■ **Description of the task**
Repeat verbatim, and only, the lines of the data below, beginning at the line that contains "# dark seams" and stopping after the line that contains "order = np.argsort([l[1] for l in lumps])".

■ **Recorded information**
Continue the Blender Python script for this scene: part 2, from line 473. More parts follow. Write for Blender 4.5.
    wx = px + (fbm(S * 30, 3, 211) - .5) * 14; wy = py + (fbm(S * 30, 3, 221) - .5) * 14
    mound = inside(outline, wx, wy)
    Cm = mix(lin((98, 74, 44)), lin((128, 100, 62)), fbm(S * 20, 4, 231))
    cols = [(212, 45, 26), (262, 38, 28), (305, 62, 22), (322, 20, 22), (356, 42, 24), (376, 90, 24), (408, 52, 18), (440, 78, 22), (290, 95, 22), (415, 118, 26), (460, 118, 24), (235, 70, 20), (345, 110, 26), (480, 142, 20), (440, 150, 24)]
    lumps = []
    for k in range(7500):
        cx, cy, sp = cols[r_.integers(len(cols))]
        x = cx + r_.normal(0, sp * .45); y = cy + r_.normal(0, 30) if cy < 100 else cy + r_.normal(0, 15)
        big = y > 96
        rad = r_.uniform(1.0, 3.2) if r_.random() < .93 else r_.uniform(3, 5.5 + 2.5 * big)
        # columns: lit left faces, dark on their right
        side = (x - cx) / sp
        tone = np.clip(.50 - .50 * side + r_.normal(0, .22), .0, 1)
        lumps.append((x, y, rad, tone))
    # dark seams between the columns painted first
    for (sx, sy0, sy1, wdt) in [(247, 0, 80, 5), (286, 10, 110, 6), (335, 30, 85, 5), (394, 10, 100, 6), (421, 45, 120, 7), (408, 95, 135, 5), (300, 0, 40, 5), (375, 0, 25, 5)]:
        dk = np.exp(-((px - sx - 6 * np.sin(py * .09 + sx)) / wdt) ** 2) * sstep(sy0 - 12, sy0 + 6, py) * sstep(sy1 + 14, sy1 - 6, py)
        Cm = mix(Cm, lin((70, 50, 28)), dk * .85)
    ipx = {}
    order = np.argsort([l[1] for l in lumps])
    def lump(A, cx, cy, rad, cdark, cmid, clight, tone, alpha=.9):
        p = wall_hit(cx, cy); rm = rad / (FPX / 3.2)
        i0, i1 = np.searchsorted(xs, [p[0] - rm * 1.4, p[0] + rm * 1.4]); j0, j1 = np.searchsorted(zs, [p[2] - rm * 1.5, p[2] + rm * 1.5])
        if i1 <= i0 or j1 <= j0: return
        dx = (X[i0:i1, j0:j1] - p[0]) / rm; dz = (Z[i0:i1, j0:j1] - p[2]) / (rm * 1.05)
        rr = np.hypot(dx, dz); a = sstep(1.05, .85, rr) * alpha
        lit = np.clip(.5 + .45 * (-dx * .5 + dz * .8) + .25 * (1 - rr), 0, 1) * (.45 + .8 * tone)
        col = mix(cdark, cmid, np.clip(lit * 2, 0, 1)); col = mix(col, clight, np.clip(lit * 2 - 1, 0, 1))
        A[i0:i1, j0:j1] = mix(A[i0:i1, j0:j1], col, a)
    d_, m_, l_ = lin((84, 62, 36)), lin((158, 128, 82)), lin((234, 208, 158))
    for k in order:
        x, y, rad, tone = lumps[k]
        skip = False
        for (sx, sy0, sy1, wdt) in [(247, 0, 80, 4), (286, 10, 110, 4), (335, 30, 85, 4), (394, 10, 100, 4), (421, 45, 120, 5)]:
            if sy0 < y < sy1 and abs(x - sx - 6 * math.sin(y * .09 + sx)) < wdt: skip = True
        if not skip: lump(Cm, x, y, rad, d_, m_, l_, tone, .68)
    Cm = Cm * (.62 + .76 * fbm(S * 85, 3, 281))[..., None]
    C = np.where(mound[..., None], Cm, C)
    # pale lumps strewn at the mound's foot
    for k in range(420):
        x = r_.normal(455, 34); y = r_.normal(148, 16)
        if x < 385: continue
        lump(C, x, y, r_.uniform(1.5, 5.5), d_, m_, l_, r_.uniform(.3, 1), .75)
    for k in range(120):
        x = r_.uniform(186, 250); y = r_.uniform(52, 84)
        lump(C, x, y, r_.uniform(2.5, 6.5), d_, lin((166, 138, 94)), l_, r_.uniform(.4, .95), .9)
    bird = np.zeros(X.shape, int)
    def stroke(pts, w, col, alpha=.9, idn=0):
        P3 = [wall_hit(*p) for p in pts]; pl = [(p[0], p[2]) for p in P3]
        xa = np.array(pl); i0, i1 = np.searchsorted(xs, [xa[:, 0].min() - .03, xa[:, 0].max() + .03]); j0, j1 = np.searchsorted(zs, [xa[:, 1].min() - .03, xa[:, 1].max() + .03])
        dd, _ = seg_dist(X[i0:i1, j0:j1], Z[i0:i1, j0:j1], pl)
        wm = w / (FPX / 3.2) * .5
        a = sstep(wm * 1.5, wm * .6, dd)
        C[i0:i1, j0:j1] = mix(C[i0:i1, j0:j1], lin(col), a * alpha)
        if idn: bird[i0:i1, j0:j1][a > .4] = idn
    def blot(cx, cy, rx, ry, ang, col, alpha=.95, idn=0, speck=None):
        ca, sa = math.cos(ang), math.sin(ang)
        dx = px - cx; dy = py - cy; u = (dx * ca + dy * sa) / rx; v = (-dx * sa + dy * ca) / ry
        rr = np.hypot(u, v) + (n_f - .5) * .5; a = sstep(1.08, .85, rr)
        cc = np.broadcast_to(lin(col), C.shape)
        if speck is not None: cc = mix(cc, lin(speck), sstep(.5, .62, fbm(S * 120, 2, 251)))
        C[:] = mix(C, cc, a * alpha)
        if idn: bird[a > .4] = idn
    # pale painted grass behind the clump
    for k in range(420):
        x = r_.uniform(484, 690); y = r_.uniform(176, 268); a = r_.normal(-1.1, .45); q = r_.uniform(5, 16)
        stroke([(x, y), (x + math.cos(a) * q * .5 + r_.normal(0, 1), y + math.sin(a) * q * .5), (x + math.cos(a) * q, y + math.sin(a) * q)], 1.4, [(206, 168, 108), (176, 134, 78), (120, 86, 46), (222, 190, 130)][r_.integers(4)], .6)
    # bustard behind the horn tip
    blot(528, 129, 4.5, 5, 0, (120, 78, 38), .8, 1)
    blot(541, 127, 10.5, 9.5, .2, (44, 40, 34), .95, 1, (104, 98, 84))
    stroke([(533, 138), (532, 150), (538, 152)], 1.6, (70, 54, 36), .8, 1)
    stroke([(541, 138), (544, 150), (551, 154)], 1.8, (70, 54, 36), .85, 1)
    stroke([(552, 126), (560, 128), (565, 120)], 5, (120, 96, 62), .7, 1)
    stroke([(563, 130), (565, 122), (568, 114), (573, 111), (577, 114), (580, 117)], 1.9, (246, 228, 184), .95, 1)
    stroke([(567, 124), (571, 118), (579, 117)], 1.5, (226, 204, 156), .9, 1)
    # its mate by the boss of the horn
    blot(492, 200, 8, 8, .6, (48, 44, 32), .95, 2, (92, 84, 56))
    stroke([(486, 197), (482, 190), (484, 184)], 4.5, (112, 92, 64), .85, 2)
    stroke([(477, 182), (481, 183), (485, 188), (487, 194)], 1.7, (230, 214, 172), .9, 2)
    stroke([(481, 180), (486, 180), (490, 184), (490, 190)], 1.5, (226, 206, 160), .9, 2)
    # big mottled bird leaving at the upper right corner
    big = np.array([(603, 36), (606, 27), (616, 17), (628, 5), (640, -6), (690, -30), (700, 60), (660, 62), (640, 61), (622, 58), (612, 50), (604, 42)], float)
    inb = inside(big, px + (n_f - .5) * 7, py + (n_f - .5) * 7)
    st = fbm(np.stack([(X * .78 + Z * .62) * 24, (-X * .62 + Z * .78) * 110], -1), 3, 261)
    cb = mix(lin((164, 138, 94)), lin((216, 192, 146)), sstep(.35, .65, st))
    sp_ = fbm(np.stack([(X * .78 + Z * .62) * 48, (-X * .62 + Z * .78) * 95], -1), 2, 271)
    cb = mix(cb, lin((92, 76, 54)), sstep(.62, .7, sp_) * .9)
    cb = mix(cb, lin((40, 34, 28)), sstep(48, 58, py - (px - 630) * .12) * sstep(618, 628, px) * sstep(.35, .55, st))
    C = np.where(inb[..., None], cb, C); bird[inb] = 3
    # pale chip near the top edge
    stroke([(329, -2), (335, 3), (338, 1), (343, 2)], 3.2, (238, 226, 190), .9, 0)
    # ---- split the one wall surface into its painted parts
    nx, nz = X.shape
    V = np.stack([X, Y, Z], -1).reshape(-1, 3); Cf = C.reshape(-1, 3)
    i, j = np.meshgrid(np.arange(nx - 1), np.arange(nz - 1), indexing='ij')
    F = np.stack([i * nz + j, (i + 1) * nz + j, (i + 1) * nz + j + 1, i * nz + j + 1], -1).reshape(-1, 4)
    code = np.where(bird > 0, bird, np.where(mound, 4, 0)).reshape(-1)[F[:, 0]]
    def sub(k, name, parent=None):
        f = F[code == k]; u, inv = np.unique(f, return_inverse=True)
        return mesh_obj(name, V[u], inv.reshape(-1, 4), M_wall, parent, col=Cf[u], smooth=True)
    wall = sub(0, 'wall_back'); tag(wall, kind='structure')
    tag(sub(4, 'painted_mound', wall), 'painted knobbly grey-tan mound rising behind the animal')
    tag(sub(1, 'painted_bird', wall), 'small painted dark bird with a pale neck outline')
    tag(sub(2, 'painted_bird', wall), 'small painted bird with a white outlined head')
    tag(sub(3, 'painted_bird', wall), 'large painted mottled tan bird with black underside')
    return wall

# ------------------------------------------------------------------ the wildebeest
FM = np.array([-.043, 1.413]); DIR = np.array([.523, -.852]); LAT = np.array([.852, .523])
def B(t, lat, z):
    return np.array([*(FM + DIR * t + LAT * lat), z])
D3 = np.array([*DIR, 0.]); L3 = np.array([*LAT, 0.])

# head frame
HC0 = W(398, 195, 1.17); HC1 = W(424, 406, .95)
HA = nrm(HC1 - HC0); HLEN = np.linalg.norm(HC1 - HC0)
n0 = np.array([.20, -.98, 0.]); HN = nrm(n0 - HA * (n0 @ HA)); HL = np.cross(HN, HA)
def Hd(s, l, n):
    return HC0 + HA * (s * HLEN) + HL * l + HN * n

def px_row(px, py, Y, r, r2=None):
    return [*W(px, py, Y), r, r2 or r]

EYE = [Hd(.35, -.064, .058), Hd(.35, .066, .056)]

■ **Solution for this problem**
    # dark seams between the columns painted first
    for (sx, sy0, sy1, wdt) in [(247, 0, 80, 5), (286, 10, 110, 6), (335, 30, 85, 5), (394, 10, 100, 6), (421, 45, 120, 7), (408, 95, 135, 5), (300, 0, 40, 5), (375, 0, 25, 5)]:
        dk = np.exp(-((px - sx - 6 * np.sin(py * .09 + sx)) / wdt) ** 2) * sstep(sy0 - 12, sy0 + 6, py) * sstep(sy1 + 14, sy1 - 6, py)
        Cm = mix(Cm, lin((70, 50, 28)), dk * .85)
    ipx = {}
    order = np.argsort([l[1] for l in lumps])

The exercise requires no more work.